Aus der Laborküche: Die Chemex
Den ausgeklügelten Glasfilter gibt es schon seit 75 Jahren. Für die Chemex wählt man am besten einen mittelfeinen Mahlgrad. Je mehr Kaffee man aufgebrüht, umso gröber muss der Kaffee gemahlen sein, damit der optimale Kontakt von Wasser und Kaffee gewährleistet ist. Die ideale Aufbrühzeit liegt in Abhängigkeit vom Mahlgrad bei ca. 4 Minuten. Die feinporigen Chemex-Filter ziehen unerwünschte Schwebstoffe und Öle aus dem Kaffee, die mit herkömmlichen Filtern nicht fein genug herausgefiltert werden können. Der Chemex-Filter sollte mit heißem Wasser vorgespült werden, um den Papiergeschmack zu lösen.
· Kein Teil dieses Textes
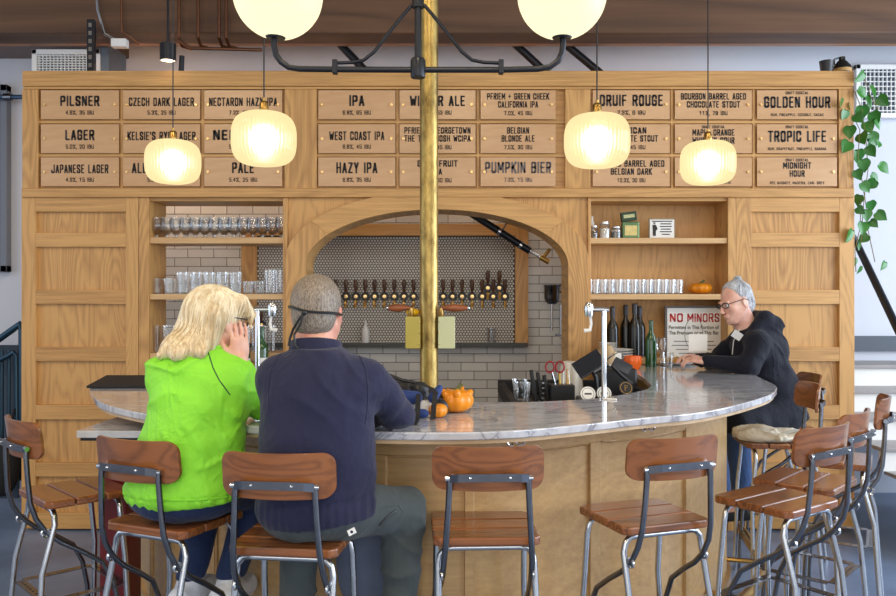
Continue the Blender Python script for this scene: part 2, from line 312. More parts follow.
# ------------------------------------------------------------------ SDF bodies
class SDF:
    def __init__(s, lo, hi, h):
        s.lo=np.array(lo,float); s.h=h; s.n=np.ceil((np.array(hi)-s.lo)/h).astype(int)+1
        s.F=np.full(s.n,.2,np.float32)
        s.ax=[ (s.lo[i]+np.arange(s.n[i])*h).astype(np.float32) for i in range(3)]
    def win(s,lo,hi,m):
        sl=[];g=[]
        for i in range(3):
            a=max(0,int((lo[i]-m-s.lo[i])/s.h)); b=min(s.n[i],int((hi[i]+m-s.lo[i])/s.h)+2)
            if b<=a: return None,None
            sl.append(slice(a,b))
        g=np.meshgrid(*[s.ax[i][sl[i]] for i in range(3)],indexing='ij')
        return tuple(sl),g
    def _mix(s,sl,d,k,mode):
        A=s.F[sl]
        if mode=='add':
            hh=np.clip(.5+.5*(A-d)/k,0,1); s.F[sl]=A*(1-hh)+d*hh-k*hh*(1-hh)
        elif mode=='sub':
            d=-d; hh=np.clip(.5-.5*(A-d)/k,0,1); s.F[sl]=A*(1-hh)+d*hh+k*hh*(1-hh)
    def cap(s,p0,p1,r0,r1=None,k=.02,mode='add',flat=None):
        r1=r0 if r1 is None else r1; p0=np.array(p0,float); p1=np.array(p1,float); R=max(r0,r1)
        sl,g=s.win(np.minimum(p0,p1)-R,np.maximum(p0,p1)+R,k+s.h*3)
        if sl is None: return s
        d=p1-p0; L=max(1e-9,d.dot(d))
        t=np.clip(((g[0]-p0[0])*d[0]+(g[1]-p0[1])*d[1]+(g[2]-p0[2])*d[2])/L,0,1)
        q=np.sqrt((g[0]-p0[0]-t*d[0])**2+(g[1]-p0[1]-t*d[1])**2+(g[2]-p0[2]-t*d[2])**2)-(r0+(r1-r0)*t)
        s._mix(sl,q,k,mode); return s
    def ell(s,c,r,R=None,k=.02,mode='add'):
        c=np.array(c,float); m=max(r)
        sl,g=s.win(c-m,c+m,k+s.h*3)
        if sl is None: return s
        x=[g[i]-c[i] for i in range(3)]
        if R is not None:
            Rm=np.array(R); x=[Rm[0][j]*x[0]+Rm[1][j]*x[1]+Rm[2][j]*x[2] for j in range(3)]  # into local
        k0=np.sqrt(sum((x[i]/r[i])**2 for i in range(3))); k1=np.sqrt(sum((x[i]/r[i]**2)**2 for i in range(3)))+1e-6
        s._mix(sl,k0*(k0-1)/k1,k,mode); return s
    def plane_cut(s,pt,n,k=.004):          # keep the side where n points
        g=np.meshgrid(*s.ax,indexing='ij'); n=np.array(n,float); n/=np.linalg.norm(n)
        d=-sum((g[i]-pt[i])*n[i] for i in range(3))
        s.F=np.maximum(s.F,d.astype(np.float32)); return s
    def disp(s,fn):
        g=np.meshgrid(*s.ax,indexing='ij'); s.F=s.F+fn(*g).astype(np.float32); return s
    def mesh(s):
        V=s.F; V[0]=V[-1]=.2; V[:,0]=V[:,-1]=.2; V[:,:,0]=V[:,:,-1]=.2
        ins=V<0; n=s.n
        c=np.zeros((n[0]-1,n[1]-1,n[2]-1),np.int8)
        for a in (0,1):
            for b in (0,1):
                for d in (0,1): c+=ins[a:n[0]-1+a,b:n[1]-1+b,d:n[2]-1+d]
        act=np.argwhere((c>0)&(c<8)); idx=np.full(c.shape,-1,np.int32); idx[tuple(act.T)]=np.arange(len(act))
        corners=[(a,b,d) for a in (0,1) for b in (0,1) for d in (0,1)]
        vals={cc:V[act[:,0]+cc[0],act[:,1]+cc[1],act[:,2]+cc[2]] for cc in corners}
        pos=np.zeros((len(act),3)); cnt=np.zeros(len(act))
        for ca in corners:
            for ax in range(3):
                if ca[ax]==0:
                    cb=list(ca); cb[ax]=1; cb=tuple(cb); va=vals[ca]; vb=vals[cb]; x=(va<0)!=(vb<0)
                    t=np.where(x,va/np.where(x,va-vb,1),0)
                    pnt=np.tile(np.array(ca,float),(len(act),1)); pnt[:,ax]+=t
                    pos+=pnt*x[:,None]; cnt+=x
        pos=(act+pos/cnt[:,None])*s.h+s.lo
        faces=[]
        for ax in range(3):
            o1,o2=[(1,2),(2,0),(0,1)][ax]
            sa=[slice(0,n[i]) for i in range(3)]; sb=list(sa); sa[ax]=slice(0,n[ax]-1); sb[ax]=slice(1,n[ax])
            A=ins[tuple(sa)]; B=ins[tuple(sb)]
            e=np.argwhere(A!=B); ok=(e[:,o1]>0)&(e[:,o2]>0)&(e[:,o1]<n[o1]-1)&(e[:,o2]<n[o2]-1); e=e[ok]
            def cell(d1,d2):
                q=e.copy(); q[:,o1]-=d1; q[:,o2]-=d2; return idx[tuple(q.T)]
            f=np.stack([cell(1,1),cell(0,1),cell(0,0),cell(1,0)],1)
            fl=~A[tuple(e.T)]; f[fl]=f[fl][:,::-1]
            faces.append(f)
        return pos,np.concatenate(faces)
def sdfobj(name,s,mat,parent=None,loc=(0,0,0),smooth=2,label=None,sub=0):
    if parent is not None:
        rt=parent
        while rt.parent is not None: rt=rt.parent
        loc=tuple(rt.location)
    pos,fs=s.mesh(); pos=pos-np.array(loc)
    me=bpy.data.meshes.new(name); me.from_pydata(pos.tolist(),[],fs.tolist()); me.materials.append(mat)
    me.polygons.foreach_set('use_smooth',[True]*len(me.polygons)); me.update()
    o=bpy.data.objects.new(name,me); C.objects.link(o); o.location=loc if parent is None else (0,0,0)
    if parent is not None: o.parent=parent
    if smooth:
        m=o.modifiers.new('smooth','SMOOTH'); m.iterations=smooth; m.factor=.5
    if label: o['label']=label
    return o
# ================================================================== SETTING
setp(obj('floor',MB().box(-6,6,-4,8,-.1,0),floorm),kind='structure')
YB=6.3
setp(obj('wall_back',MB().box(-6,6,YB+.02,YB+.2,0,4.4),wallpaint),kind='structure')
setp(obj('wall_back_tile',MB().box(-2.3,1.85,YB,YB+.02,0,2.98),subwaym),kind='structure')
setp(obj('ceiling',MB().box(-6,6,-4,8,4.4,4.5),ceilm),kind='structure')
def wall_side(name,x0,x1,wins):
    mb=MB(); ys=[-4]
    for (a,b) in wins: ys+= [a,b]
    ys.append(YB+.2)
    for i in range(0,len(ys),2): mb.box(x0,x1,ys[i],ys[i+1],0,4.4)
    for (a,b) in wins: mb.box(x0,x1,a,b,0,.8); mb.box(x0,x1,a,b,3.7,4.4)
    setp(obj(name,mb,wallpaint),kind='structure')
wall_side('wall_left',-6.2,-6,[(-2.5,.5),(1.5,4.5)])
wall_side('wall_right',6,6.2,[(-2.5,.5),(1.2,5.2)])
# window frame just visible at far left on back wall
m=MB(); wx0,wx1=P(-60,0,YB).x,P(10,0,YB).x; z0,z1=P(0,272,YB).z,P(0,86,YB).z
m.box(wx0,wx1,YB-.05,YB+.02,z0,z0+.05).box(wx0,wx1,YB-.05,YB+.02,z1-.05,z1).box(wx1-.05,wx1,YB-.05,YB+.02,z0,z1).box(wx0,wx0+.05,YB-.05,YB+.02,z0,z1)
wn=obj('window_1',m,pm('grey_frame_paint',srgb(116,122,134),.5,bump=.03),bevel=.004); setp(wn,kind='structure')
obj('window_pane',MB().box(wx0+.05,wx1-.05,YB-.02,YB-.012,z0+.05,z1-.05),pm('window_glass',srgb(70,76,88),.1,bump=.02),wn)
setp(obj('baseboard_back',MB().box(P(852,0,YB).x,5.9,YB-.03,YB+.02,P(0,351,YB).z,P(0,336,YB).z),pm('dark_trim',srgb(72,80,92),.5,bump=.03)),kind='structure')

# beam
bm_=obj('ceiling_beam',MB().box(-6,6,5.6,5.84,P(0,33,5.6).z,3.95),beamwood,bevel=.01)
setp(bm_,'broad brown timber beam running across above the menu board','beam')
setp(obj('trim_1',MB().box(-6,6,5.84,5.9,P(0,44.5,5.86).z,P(0,42.5,5.86).z),capoak),kind='structure')
setp(obj('trim_2',MB().box(-6,P(112,0,6).x,6.0,YB+.02,3.345,3.42),darkwood),kind='structure')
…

Die optimale Aufgusstemperatur beträgt 95°C. Ideal ist es, wenn der Kaffee im Filter erst durchweicht, bevor er in den Auffangbehälter tropft.
Kaffeezeit ist Mußezeit
Gleichgültig für welche Art der Zubereitung man sich entscheidet, Kaffeegenuss ist auch eine Frage der Weltanschauung. Wer es eher schnelllebig und mobil liebt, wählt Automatenkaffee und berauscht sich weiter an der Geschwindigkeit der Moderne. Doch wer verstanden hat, dass wahre Lebensart Zeit und Muße braucht und erst zur Reifung kommen muss, freut sich über die vielfältigen Möglichkeiten, das individuelle Kaffeeglück zu finden. Und wem auch das noch zu aufwändig erscheint, der nutzt einfach weiter Omas alten Porzellanfilter.